Pork Cuts

Pork cuts guide
  • Belly

    Almost as long as the loin, the belly provides rich and fatty meat. A boned and rolled Belly joint, roasted slowly over several hours until the fat has melted away, lubricating the meat in the process and producing the best crackling, is delightful. At the shoulder end of the belly sit the ribs. The rib sheets can be cooked as whole racks or cut between the bones into individual meaty spare ribs, which are full of flavour, good value for money and always popular for barbecues. Cured pork belly makes streaky bacon, smoked or unsmoked or Virginia cured and the Italian version, Pancetta.

    Pork Belly Cuts
  • Chump

    Unlike the loin, the chump or rump of the pig is rather short and usually cut into steaks or chops for frying and grilling.

  • Collar/Neck End

    The neck end or collar sits above the shoulder and can be divided into the spare rib (not to be confused with the spare ribs that are so popular on the barbecue) and the blade.

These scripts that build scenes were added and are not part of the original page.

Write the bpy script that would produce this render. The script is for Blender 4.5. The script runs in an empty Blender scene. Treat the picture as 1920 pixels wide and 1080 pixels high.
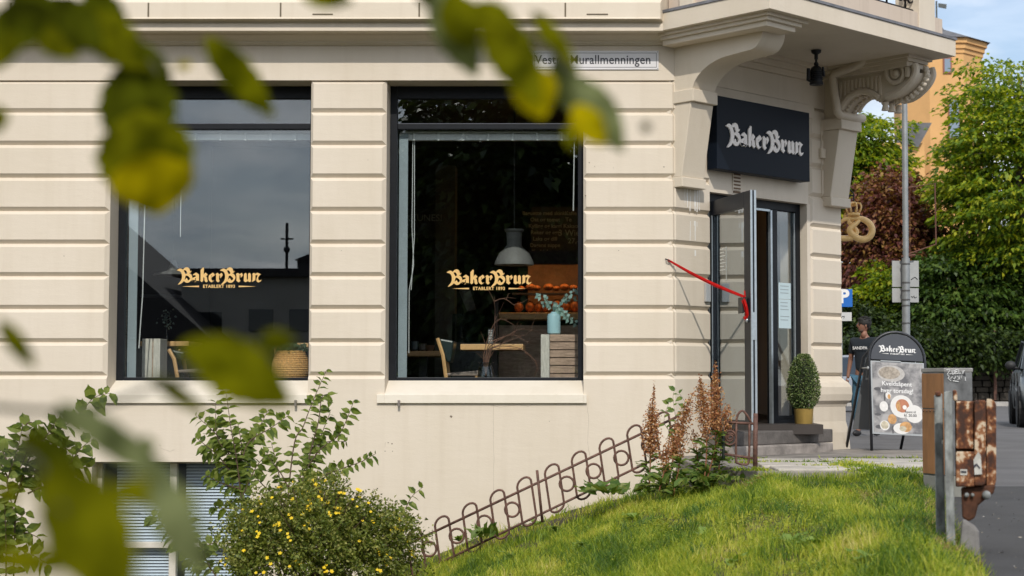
import bpy, math, random
import numpy as np
from mathutils import Vector, Matrix
R = math.radians
random.seed(7); rng = np.random.default_rng(7)
scene = bpy.context.scene
COL = scene.collection
# ------------------------------------------------------------ camera
PIT = math.atan(177/3060.0); F = 3060.0; XC = 1080.0
cam_d = bpy.data.cameras.new('camera'); cam = bpy.data.objects.new('camera', cam_d); COL.objects.link(cam)
cam.location = (0, 0, 0); cam.rotation_euler = (math.pi/2 + PIT, 0, 0)
cam_d.sensor_width = 36; cam_d.lens = F/1920*36; cam_d.shift_x = (960-XC)/1920
cam_d.clip_end = 1500; cam_d.clip_start = 0.05
cam_d.dof.use_dof = True; cam_d.dof.focus_distance = 16.6; cam_d.dof.aperture_fstop = 4.1
scene.camera = cam
# ------------------------------------------------------------ world, sun, exposure
SUN = Vector((0.03, -0.48, 0.42)).normalized()      # towards the sun
elev = math.asin(SUN.z); azim = math.atan2(SUN.x, SUN.y)
w = bpy.data.worlds.new('World'); scene.world = w; w.use_nodes = True
nt = w.node_tree; N = nt.nodes; L = nt.links
for n in list(N): N.remove(n)
sky = N.new('ShaderNodeTexSky'); sky.sky_type = 'NISHITA'; sky.sun_disc = False
sky.sun_elevation = elev; sky.sun_rotation = azim; sky.air_density = 1.0; sky.dust_density = 1.2; sky.ozone_density = 1.6
tc = N.new('ShaderNodeTexCoord'); mp = N.new('ShaderNodeMapping'); mp.inputs['Scale'].default_value = (1.0, 1.0, 3.2)
mp.inputs['Location'].default_value = (0.35, 0.1, 0.12)
L.new(tc.outputs['Generated'], mp.inputs[0])
cn = N.new('ShaderNodeTexNoise'); cn.inputs['Scale'].default_value = 3.2; cn.inputs['Detail'].default_value = 9; cn.inputs['Roughness'].default_value = 0.55
cn.inputs['Distortion'].default_value = 0.25
L.new(mp.outputs[0], cn.inputs['Vector'])
cr = N.new('ShaderNodeValToRGB'); cr.color_ramp.elements[0].position = 0.38; cr.color_ramp.elements[1].position = 0.60; cr.color_ramp.elements[0].color = (.22, .22, .22, 1)
L.new(cn.outputs['Fac'], cr.inputs[0])
mx = N.new('ShaderNodeMixRGB'); L.new(cr.outputs[0], mx.inputs[0]); L.new(sky.outputs[0], mx.inputs[1]); c2n = N.new('ShaderNodeTexNoise'); c2n.inputs['Scale'].default_value = 13; c2n.inputs['Detail'].default_value = 7; c2n.inputs['Distortion'].default_value = .4; L.new(mp.outputs[0], c2n.inputs['Vector'])
c2r = N.new('ShaderNodeValToRGB'); c2r.color_ramp.elements[0].position = .38; c2r.color_ramp.elements[1].position = .62; c2r.color_ramp.elements[0].color = (5.2, 5.8, 6.6, 1); c2r.color_ramp.elements[1].color = (9.6, 9.6, 9.7, 1)
L.new(c2n.outputs['Fac'], c2r.inputs[0]); L.new(c2r.outputs[0], mx.inputs[2])
bg = N.new('ShaderNodeBackground'); bg.inputs['Strength'].default_value = 0.13
L.new(mx.outputs[0], bg.inputs[0])
wo = N.new('ShaderNodeOutputWorld'); L.new(bg.outputs[0], wo.inputs[0])
sl = bpy.data.lights.new('sun', 'SUN'); sl.energy = 2.5; sl.angle = R(0.6); sl.color = (1.0, 0.94, 0.85)
so = bpy.data.objects.new('sun', sl); COL.objects.link(so); so.rotation_euler = (-SUN).to_track_quat('-Z', 'Y').to_euler(); so.location = (-10, -30, 30)
scene.view_settings.view_transform = 'Standard'; scene.view_settings.look = 'None'; scene.view_settings.gamma = 1
scene.view_settings.exposure = 0.17
scene.cycles.max_bounces = 8; scene.cycles.transparent_max_bounces = 24; scene.cycles.diffuse_bounces = 4
scene.cycles.glossy_bounces = 4; scene.cycles.transmission_bounces = 6
scene.cycles.caustics_reflective = False; scene.cycles.caustics_refractive = False
scene.cycles.use_denoising = True; scene.cycles.sample_clamp_indirect = 6

# ------------------------------------------------------------ pixel helpers (photo pixels -> world)
cp, sp = math.cos(PIT), math.sin(PIT)
def ray(px, py):
    a = (px-XC)/F; b = -(py-540)/F
    return Vector((a, cp - b*sp, sp + b*cp))
def onY(px, py, Y): r = ray(px, py); return r*(Y/r.y)
def onZ(px, py, z): r = ray(px, py); return r*(z/r.z)
def onPlane(px, py, P, n): r = ray(px, py); return r*(P.dot(n)/r.dot(n))
YF = 16.3
def fx(px, py=450, Y=YF): return onY(px, py, Y).x
def fz(py, Y=YF, px=1000): return onY(px, py, Y).z
CX = fx(1265)                                         # corner between facade and chamfer
S2 = math.sqrt(.5)
def CH(t, n, z): return Vector((CX + S2*t + S2*n, YF + S2*t - S2*n, z))
NCH = Vector((S2, -S2, 0))
def chT(px, py=450, n=0.0):
    p = onPlane(px, py, CH(0, n, 0), NCH); return (p-CH(0, n, 0)).dot(Vector((S2, S2, 0)))
def chZ(px, py, n=0.0): return onPlane(px, py, CH(0, n, 0), NCH).z
def sideNZ(px, py, t=0.0):                            # plane perpendicular to the chamfer wall at t
    m = Vector((S2, S2, 0)); p = onPlane(px, py, CH(t, 0, 0), m); return ((p-CH(t, 0, 0)).dot(NCH), p.z)

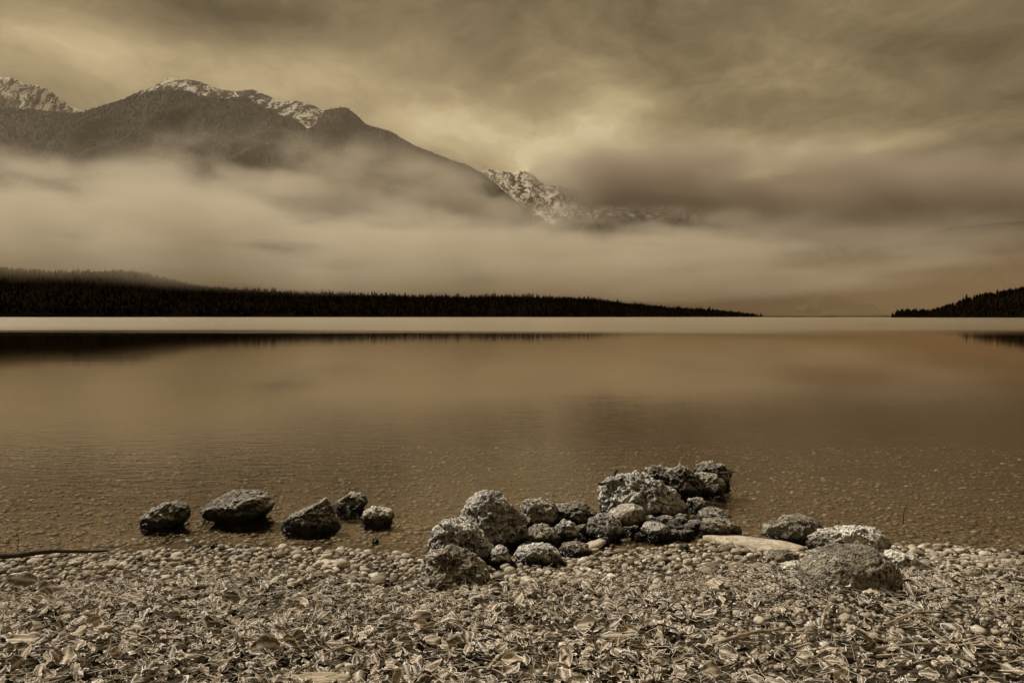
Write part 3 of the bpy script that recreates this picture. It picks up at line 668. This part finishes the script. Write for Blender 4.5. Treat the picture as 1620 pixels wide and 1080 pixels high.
rock('rock', [(812, 880), (822, 866), (846, 861), (868, 861), (884, 872), (893, 890), (880, 896), (820, 896)], 898, Fc_, 'rounded frosted stone at the edge of the gravel, right of the pointed icy stone', seed=15, rag=.02, depth=.7)
rock('rock', [(823, 815), (824, 798), (833, 790), (856, 789), (868, 791), (880, 800), (884, 826), (840, 828)], 832, Br, 'flat topped brown stone behind the left group at the water', seed=16, rag=.02)
rock('rock', [(870, 812), (878, 798), (905, 794), (921, 796), (938, 808), (940, 820), (912, 828)], 830, D_, 'dark rough stone right of the flat topped brown one', seed=17, rag=.03)
rock('rock', [(826, 856), (829, 840), (842, 831), (862, 830), (878, 838), (888, 852), (880, 862)], 864, Br, 'brown stone between the round frosted stone and the flat topped one', seed=18, rag=.02)
rock('rock', [(874, 850), (880, 831), (894, 822), (908, 828), (914, 845), (906, 854)], 857, Fr, 'small upright speckled stone in the middle of the spit', seed=19, rag=.02)
rock('rock', [(884, 870), (890, 862), (912, 858), (934, 862), (938, 872)], 882, Br, 'low brown stone lying at the edge of the little pool', seed=20, rag=.015, depth=.9)
rock('rock', [(905, 845), (910, 833), (928, 830), (935, 842)], 848, Br, 'small brown stone tucked behind the black and white speckled one', seed=21)
rock('rock', [(926, 840), (930, 824), (948, 813), (966, 813), (980, 824), (986, 838), (980, 848), (940, 850)], 852, Fr, 'black and white speckled stone, left of the smooth oval one', seed=22, rag=.02, lump=.05)
rock('rock', [(960, 815), (966, 807), (985, 798), (1002, 796), (1016, 803), (1023, 818), (1018, 828), (1000, 833), (975, 828)], 834, Pa, 'smooth oval stone leaning against the big rock', seed=23, rag=.008, lump=.02, chips=1)
# big rock and its neighbours
rock('rock', [(946, 808), (944, 790), (952, 771), (966, 756), (984, 748), (1005, 746), (1024, 754), (1046, 766), (1066, 776), (1082, 790), (1088, 808), (1080, 822), (1050, 826), (1000, 824)], 828, Fc_, 'biggest rock of the spit, broad and creased, with a ridge running down to the right', seed=31, lump=.15, rag=.04, chips=4, level=6, depth=.6, back=.16)
rock('rock', [(1016, 758), (1022, 742), (1040, 737), (1056, 738), (1064, 748), (1068, 764), (1040, 772)], 778, D_, 'lumpy dark rock behind the right shoulder of the biggest rock', seed=32, rag=.04, lump=.1, z0=0)
rock('rock', [(1056, 764), (1060, 744), (1076, 737), (1092, 740), (1104, 750), (1110, 768), (1090, 780)], 784, D_, 'dark knobbly rock in the middle of the back row of the spit', seed=33, rag=.04, lump=.1, z0=0)
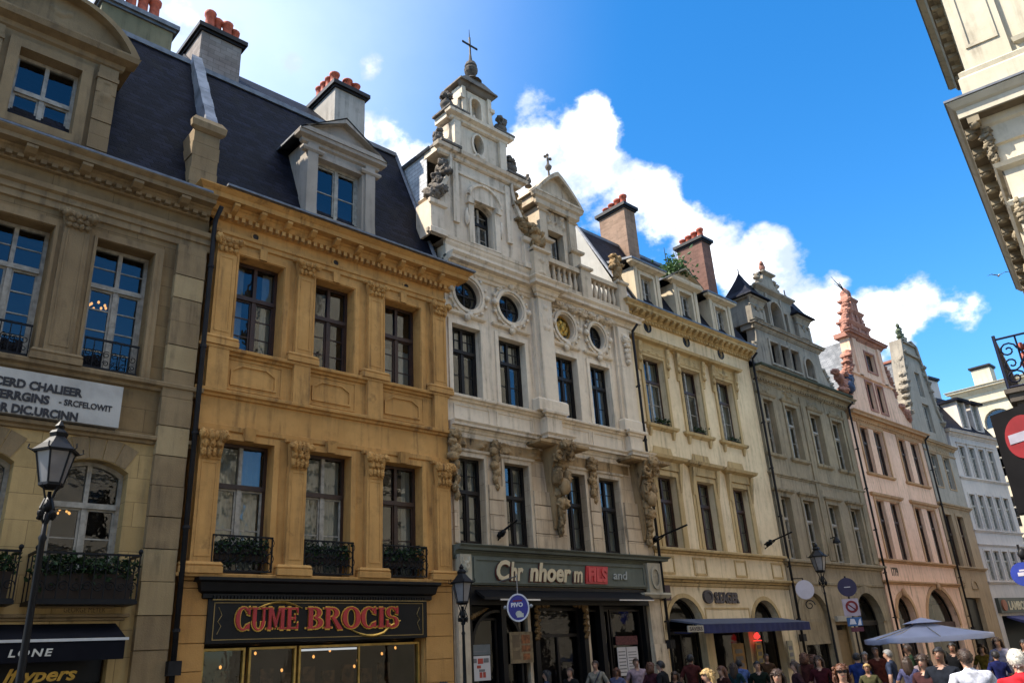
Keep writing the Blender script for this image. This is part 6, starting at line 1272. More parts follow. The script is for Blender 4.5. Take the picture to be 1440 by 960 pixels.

It is slightly fatty and most often used cured for bacon or inexpensive diced or minced pork. A spare rib roast is an economical cut that benefits from slow cooking.

  • Feet/Trotters

    Hind Trotters are making a come back with the increased interest in cheaper meat cuts. They contain little meat, but are ideal for soups and stock.

    Pigs Trotters
  • Hock

    Smaller than Hind leg Trotters, front Trotters are normally used for stock making.

    Hock Cuts
  • Leg

    A prime hindquarter cut that provides lean meat and is used either fresh or cured. The boned and rolled leg makes a premium roasting joint full of meaty flavours. Diced Leg and thin stir fry strips (Julienne) are excellent for stews and casseroles and leaner than diced shoulder meat. Leg Steaks or Escalopes are suitable for frying or grilling.

    Pork Leg Cuts
  • Loin

    The long back of the pig is the loin, providing the leanest meat and the most popular pork cuts. The whole loin bone in and the rind on makes a good roasting joint, but is too long for most domestic ovens. The Pork rack is the rib end of the loin which will fit into most domestic ovens. Pork Chops are cut from the bone in loin. The boned and rolled Loin is easily cut into smaller pieces and makes excellent roasting joints. The scored rind protects the lean meat from drying out when cooking and provides the wonderful crackling. Pork Loin Steaks are cut from the boneless middle loin, as are the Butterfly Steaks which are Loin Steaks cut to double thickness and then partially cut through the centre and opened out. The tenderloin or Fillet is the leanest and most tender meat. It dries out quickly and should not be overcooked. Luxurious Pork Medallions, cut from the eye of the loin, are lean and firm and cooked in minutes.

    Pork Loin Cuts
  • Shoulder and Hand

    Pork Shoulder meat is more fatty than pork leg meat and produces very tender and succulent roasting joints. Slowly roasted for hours it becomes meltingly tender. The whole bone in shoulder is too big for most households, but boned and rolled Pork Shoulder joints with a layer of scored skin for the crackling are easy to prepare and carve. Other uses for pork shoulder are diced shoulder meat for casseroles. The bony end of the shoulder without the Trotter is the Ham Hock or Hough, inexpensive and either smoked or unsmoked. They require long slow braising until all the sinew and other tissue have melted into a richly flavoured, gelatinous liquor.

    Pork Shoulder Cuts
  • Head

    Pigs heads are making a slow come back, but mostly in high end restaurants that likely to offer rare and unusual foods. The cuts used are ears and cheeks.